▸ PROBLEM DESCRIPTION: Filter this data down to the lines that hold "Treat", and copy them.

▸ TASK MATERIAL:
★ ★ ★

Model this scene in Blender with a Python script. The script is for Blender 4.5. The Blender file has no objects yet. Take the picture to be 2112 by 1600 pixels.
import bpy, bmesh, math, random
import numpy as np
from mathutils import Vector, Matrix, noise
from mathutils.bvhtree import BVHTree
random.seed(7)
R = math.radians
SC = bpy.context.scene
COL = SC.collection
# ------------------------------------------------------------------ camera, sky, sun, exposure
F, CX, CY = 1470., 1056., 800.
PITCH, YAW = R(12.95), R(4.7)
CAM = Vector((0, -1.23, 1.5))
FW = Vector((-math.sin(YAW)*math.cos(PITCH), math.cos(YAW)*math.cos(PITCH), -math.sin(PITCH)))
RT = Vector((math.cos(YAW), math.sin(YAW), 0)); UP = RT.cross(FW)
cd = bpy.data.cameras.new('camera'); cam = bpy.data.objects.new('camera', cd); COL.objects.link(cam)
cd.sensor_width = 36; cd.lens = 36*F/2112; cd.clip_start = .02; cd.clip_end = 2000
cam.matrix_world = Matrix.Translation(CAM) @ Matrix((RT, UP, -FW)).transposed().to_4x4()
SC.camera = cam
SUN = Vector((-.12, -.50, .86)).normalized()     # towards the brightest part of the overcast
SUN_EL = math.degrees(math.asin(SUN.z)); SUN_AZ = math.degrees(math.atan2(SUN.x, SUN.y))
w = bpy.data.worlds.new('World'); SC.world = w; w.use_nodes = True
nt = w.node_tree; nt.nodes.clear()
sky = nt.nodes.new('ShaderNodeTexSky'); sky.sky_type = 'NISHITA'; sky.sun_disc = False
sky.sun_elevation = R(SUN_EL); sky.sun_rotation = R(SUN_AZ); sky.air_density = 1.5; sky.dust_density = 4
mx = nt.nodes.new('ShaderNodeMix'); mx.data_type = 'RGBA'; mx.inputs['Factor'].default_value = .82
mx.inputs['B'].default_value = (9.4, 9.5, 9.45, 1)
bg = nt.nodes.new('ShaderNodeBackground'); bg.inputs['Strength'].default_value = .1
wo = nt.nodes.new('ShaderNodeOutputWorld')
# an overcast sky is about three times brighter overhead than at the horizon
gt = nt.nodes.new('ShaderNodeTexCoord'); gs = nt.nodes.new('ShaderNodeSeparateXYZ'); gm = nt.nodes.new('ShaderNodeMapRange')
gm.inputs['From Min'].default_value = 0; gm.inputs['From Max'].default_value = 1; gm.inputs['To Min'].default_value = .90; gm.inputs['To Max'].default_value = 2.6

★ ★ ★

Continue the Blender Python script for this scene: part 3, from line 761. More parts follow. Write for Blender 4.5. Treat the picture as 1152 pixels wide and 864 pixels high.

★ ★ ★

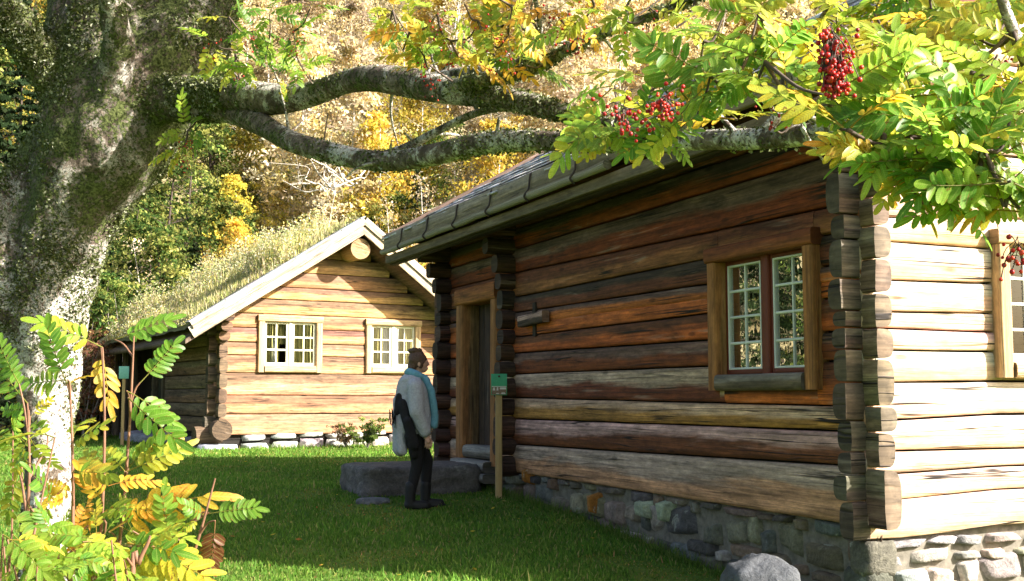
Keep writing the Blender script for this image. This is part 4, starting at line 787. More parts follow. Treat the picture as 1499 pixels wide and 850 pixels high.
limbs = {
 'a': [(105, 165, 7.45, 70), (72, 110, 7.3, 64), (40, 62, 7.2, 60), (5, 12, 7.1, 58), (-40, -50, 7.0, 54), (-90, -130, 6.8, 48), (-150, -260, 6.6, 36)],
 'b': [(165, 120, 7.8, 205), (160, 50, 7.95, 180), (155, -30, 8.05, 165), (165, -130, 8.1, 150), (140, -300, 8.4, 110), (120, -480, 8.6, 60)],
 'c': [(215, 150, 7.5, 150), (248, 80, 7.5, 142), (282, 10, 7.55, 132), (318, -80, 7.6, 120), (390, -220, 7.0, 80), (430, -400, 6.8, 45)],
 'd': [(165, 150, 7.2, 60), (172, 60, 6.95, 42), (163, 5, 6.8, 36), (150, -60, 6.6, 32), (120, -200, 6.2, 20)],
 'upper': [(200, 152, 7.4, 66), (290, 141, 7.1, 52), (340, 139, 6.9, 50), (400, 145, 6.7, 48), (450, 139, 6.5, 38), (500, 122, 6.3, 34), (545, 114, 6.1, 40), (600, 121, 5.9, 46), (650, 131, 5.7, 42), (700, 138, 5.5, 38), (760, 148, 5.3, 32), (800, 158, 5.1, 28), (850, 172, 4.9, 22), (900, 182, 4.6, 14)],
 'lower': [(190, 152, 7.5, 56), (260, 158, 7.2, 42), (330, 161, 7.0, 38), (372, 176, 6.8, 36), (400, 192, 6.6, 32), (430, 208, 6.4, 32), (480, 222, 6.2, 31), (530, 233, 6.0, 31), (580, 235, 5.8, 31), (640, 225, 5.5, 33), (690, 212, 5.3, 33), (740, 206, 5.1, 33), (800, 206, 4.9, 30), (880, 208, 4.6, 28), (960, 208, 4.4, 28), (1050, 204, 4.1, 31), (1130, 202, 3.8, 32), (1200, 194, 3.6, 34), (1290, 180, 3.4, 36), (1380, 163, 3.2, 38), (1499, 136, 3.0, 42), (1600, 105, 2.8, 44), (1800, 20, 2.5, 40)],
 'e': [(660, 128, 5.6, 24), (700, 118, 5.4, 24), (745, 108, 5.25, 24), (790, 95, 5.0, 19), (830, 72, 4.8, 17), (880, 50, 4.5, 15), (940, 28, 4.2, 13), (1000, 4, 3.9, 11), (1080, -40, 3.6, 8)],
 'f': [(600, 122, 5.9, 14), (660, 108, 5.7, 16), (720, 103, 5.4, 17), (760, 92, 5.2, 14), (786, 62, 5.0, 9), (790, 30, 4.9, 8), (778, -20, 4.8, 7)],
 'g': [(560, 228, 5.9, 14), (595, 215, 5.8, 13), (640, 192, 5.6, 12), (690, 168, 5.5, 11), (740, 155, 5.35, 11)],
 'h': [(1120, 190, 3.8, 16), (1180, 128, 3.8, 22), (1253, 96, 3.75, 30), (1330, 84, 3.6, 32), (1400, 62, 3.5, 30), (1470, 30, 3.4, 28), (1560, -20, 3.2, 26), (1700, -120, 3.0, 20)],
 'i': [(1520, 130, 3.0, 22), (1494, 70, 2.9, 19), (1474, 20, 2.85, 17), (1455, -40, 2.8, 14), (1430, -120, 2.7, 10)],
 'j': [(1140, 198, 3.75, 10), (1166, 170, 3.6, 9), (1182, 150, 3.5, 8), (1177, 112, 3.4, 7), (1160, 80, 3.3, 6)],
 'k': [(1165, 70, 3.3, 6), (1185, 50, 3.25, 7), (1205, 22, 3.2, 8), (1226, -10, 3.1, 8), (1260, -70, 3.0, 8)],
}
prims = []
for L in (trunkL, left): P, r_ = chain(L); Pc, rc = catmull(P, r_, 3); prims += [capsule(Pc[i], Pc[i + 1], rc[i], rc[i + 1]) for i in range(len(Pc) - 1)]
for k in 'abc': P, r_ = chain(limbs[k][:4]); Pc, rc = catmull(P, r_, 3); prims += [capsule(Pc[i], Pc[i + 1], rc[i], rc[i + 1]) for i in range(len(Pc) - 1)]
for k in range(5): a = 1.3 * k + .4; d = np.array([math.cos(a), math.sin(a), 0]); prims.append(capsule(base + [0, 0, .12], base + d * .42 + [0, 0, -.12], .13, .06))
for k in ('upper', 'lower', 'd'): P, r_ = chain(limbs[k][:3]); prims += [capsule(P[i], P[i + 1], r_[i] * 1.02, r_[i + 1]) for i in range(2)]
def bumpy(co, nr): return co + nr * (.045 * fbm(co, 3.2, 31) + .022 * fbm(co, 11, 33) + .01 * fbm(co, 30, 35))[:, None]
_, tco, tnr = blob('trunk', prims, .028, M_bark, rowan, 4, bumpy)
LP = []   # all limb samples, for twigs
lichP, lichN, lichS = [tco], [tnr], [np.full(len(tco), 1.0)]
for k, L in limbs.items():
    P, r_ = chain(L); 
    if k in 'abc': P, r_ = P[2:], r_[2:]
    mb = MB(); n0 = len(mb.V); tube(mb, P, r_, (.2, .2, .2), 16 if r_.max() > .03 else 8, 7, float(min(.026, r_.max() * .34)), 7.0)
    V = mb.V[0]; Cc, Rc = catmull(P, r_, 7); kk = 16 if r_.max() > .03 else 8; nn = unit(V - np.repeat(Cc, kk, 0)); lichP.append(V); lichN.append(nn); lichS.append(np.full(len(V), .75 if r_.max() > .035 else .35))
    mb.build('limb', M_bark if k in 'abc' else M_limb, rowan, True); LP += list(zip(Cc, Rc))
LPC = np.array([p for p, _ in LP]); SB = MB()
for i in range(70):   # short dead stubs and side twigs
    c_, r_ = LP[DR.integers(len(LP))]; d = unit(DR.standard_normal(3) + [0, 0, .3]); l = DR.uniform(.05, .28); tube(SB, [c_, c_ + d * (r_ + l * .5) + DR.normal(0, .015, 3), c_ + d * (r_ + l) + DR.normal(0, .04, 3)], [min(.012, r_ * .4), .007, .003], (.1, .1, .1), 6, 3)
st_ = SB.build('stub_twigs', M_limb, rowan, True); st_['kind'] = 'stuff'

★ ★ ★

▸ FULL ANSWER:
Continue the Blender Python script for this scene: part 3, from line 761. More parts follow. Write for Blender 4.5. Treat the picture as 1152 pixels wide and 864 pixels high.
Keep writing the Blender script for this image. This is part 4, starting at line 787. More parts follow. Treat the picture as 1499 pixels wide and 850 pixels high.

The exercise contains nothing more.